Kevin Reed
The Pentagon has announced that a program that was started last January that placed the management of millions of dormant Internet addresses under the direction of a small private cybersecurity company has been ended.
The September 7 announcement said the Pentagon was resuming control of the 175 million Internet Protocol (IP) addresses that it had handed over to a little-known company just minutes before Joe Biden was sworn in as president on January 20.
First noticed primarily by network administrators and IT professionals, the announcement said the 6 percent of the Internet, known as IPv4, was no longer being managed by Global Resource Systems (GRS).
IPv4 is the fourth version of the Internet Protocol that was established in the early 1980s and, while the bulk of the IPv4 addresses have been unused for decades, it is still used to route most traffic on the Internet today.
On Friday, Russell Goemaere, a spokesperson for the US Department of Defense (DoD), told the Washington Post that the temporary transfer of the IPv4 addresses was part of a pilot cybersecurity program designed to detect “vulnerabilities” and “prevent unauthorized use of DoD IP address space.”
While he did not share details of the claimed cybersecurity threats, Goemaere told the Post that an elite Pentagon unit known as the Defense Digital Service (DDS), which reports directly to Secretary of Defense Lloyd J. Austin, had launched and run the pilot program.
Regarding the timing of the program on the eve of Biden’s inauguration, Goemaere said, “The decision to launch and the scheduling of the DDS pilot effort was agnostic of administration change.
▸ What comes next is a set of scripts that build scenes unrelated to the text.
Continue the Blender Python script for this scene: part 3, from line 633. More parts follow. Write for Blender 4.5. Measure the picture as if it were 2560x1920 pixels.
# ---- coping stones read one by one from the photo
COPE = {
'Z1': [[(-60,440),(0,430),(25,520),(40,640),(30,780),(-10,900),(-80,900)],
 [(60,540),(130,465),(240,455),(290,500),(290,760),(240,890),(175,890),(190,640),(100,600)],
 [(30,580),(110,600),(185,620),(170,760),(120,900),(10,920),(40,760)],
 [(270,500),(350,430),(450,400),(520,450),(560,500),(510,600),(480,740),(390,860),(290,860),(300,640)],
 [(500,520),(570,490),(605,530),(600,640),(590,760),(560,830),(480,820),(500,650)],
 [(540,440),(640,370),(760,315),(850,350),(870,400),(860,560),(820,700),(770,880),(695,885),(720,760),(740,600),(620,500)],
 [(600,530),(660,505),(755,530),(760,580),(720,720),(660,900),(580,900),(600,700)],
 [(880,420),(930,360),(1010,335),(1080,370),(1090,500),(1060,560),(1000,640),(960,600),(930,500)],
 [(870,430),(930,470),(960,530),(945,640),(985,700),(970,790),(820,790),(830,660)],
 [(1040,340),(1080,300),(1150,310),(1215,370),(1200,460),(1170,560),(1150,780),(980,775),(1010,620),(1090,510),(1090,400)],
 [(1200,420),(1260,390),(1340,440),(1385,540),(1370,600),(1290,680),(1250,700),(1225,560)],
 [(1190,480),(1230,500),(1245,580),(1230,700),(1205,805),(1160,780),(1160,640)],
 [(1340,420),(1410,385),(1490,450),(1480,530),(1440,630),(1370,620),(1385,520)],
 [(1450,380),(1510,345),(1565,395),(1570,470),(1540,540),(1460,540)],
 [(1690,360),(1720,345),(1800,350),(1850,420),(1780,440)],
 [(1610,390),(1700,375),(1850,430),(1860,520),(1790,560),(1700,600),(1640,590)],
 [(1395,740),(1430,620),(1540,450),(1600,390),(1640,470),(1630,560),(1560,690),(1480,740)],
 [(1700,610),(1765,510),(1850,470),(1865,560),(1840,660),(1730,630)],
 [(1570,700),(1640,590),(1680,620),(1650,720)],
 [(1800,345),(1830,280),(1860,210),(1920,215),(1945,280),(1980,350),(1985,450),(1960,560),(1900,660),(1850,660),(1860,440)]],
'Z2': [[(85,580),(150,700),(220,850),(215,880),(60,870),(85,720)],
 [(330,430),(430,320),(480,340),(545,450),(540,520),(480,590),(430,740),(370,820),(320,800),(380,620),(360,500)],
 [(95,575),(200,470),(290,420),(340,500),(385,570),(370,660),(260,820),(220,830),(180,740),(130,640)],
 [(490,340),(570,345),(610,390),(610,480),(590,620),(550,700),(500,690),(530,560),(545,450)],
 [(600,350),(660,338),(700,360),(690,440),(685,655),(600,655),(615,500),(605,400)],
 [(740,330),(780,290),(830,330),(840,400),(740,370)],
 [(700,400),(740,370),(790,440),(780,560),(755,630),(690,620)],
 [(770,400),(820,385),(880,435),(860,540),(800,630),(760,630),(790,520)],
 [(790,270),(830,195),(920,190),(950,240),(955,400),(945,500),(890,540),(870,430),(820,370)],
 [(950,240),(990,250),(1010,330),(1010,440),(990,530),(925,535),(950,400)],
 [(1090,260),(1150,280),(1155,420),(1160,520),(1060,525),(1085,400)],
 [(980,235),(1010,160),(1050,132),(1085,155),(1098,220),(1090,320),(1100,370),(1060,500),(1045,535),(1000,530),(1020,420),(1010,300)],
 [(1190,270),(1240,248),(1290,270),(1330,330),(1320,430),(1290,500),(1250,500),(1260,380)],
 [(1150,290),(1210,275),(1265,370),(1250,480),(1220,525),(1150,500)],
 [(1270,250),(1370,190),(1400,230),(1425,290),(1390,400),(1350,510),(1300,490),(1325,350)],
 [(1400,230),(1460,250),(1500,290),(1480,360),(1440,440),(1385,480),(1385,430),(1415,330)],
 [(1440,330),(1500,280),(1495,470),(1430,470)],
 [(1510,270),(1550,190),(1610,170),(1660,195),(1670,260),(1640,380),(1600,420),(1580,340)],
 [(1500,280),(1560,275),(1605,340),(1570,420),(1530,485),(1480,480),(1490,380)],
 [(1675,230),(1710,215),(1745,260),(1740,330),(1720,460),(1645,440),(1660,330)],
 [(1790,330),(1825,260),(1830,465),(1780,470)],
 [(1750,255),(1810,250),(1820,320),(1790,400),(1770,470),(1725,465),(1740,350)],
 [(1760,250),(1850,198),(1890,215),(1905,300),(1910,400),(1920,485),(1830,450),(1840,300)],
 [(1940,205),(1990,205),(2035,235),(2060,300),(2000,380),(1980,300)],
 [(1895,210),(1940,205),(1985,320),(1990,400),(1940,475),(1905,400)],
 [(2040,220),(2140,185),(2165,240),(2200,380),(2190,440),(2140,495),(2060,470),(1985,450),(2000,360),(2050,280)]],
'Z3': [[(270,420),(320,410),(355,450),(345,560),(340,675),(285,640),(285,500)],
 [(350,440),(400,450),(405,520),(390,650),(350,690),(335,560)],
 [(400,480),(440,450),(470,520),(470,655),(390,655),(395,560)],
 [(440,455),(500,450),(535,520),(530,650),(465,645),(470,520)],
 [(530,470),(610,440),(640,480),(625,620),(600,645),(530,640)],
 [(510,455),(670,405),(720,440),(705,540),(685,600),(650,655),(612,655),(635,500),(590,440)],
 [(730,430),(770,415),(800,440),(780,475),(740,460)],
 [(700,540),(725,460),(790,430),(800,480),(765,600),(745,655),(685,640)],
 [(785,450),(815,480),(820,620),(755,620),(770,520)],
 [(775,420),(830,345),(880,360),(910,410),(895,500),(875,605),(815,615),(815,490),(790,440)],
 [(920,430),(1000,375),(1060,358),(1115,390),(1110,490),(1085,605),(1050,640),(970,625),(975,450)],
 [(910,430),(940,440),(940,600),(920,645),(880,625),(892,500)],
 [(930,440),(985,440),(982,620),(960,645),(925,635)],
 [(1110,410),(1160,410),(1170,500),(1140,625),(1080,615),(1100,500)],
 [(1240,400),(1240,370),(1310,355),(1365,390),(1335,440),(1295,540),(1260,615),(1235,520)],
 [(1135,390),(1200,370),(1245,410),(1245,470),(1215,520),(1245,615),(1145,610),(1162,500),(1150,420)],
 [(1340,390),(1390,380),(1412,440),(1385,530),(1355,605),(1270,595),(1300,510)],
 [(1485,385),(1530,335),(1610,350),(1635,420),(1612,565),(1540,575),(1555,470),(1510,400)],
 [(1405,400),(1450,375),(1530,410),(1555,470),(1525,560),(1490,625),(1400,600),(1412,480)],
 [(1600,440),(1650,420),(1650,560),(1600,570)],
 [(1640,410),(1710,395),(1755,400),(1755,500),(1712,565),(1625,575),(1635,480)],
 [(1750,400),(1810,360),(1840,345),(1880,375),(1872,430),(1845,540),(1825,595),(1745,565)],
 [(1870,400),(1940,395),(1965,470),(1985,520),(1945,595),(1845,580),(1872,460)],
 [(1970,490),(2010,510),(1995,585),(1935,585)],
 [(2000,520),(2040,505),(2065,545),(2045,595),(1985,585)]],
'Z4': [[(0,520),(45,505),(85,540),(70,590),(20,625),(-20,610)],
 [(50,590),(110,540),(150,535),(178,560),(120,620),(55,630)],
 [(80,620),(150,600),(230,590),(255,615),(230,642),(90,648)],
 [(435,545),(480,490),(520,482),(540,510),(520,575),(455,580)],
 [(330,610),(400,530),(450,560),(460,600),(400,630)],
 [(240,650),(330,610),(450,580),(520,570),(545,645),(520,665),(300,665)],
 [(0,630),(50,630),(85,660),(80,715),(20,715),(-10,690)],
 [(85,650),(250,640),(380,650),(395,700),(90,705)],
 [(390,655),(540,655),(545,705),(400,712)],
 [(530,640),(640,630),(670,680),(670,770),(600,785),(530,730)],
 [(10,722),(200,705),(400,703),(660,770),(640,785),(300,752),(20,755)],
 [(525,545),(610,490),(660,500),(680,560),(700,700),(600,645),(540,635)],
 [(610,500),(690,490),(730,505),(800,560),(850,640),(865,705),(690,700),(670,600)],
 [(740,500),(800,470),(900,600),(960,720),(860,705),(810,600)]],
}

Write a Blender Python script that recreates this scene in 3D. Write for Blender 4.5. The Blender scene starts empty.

The effort was planned and initiated in the Fall of 2020. It was launched in mid-January 2021 when the required infrastructure was in place. Given the opportunity, maintaining low visibility was also desirable in order to observe traffic in its current state, allowing us to identify potential vulnerabilities and assess and mitigate potential cyber threats.”
The DoD published a profile of the special DDS unit last October that described the group as a “SWAT team of nerds” made up of 82 engineers, data scientists and computer scientists who are “working on some of the hardest problems in the Defense Department.”
In January when the IPv4 addresses were turned over to GRS, the director of DDS Brett Goldstein issued a statement saying that the pilot “will assess, evaluate and prevent unauthorized use of DoD IP address space.” However, Pentagon representatives refused to answer any questions about the involvement of GRS with their own internal resources.
According to Doug Madory, Director of Internet Analysis at Kentik, a network monitoring firm, the decision to turn over the massive number of IP addresses to GRS was unprecedented. “They are now announcing more address space than anything ever in the history of the Internet,” he told the Post. Madory added that once GRS had been awarded the program, “a fire hose of Internet traffic” was directed toward the Defense Department addresses.
Madory said that this would make it possible for the Pentagon to reroute information flowing across the Internet into military networks for examination and analysis. On Friday, Madory told the Post, “There are a lot of networks that inadvertently leak out vulnerabilities. I’m sure they’ve been scooping that noise up for the past few months.”
Finally, Madory said that his analysis of the traffic flowing through the IPv4 addresses that were under the control of GRS for the past seven months are still leading to the same location, a computer router in Ashburn, Virginia, “a major hub of Internet connections for government agencies and private companies.”
A Google search of Global Resource Systems and GRS yields a business directory listing for the company that says the firm was founded on March 22, 2006 with a head office located in Chicago and a mailing address in Plantation, Florida. A branch of the company was then founded on October 13, 2020 with an office at the same address in Plantation.
The GRS website says the company is located in Fairfax, Virginia and is, “at the forefront of providing operational, strategic, and technical security and intelligence support and solutions throughout the Federal government. GRS maintains deep domain knowledge and strong past performance in the areas of Intelligence Analysis and Operations, Cybersecurity, Security Solutions, Information Technology, Technical and Management Training and Strategic Consulting.”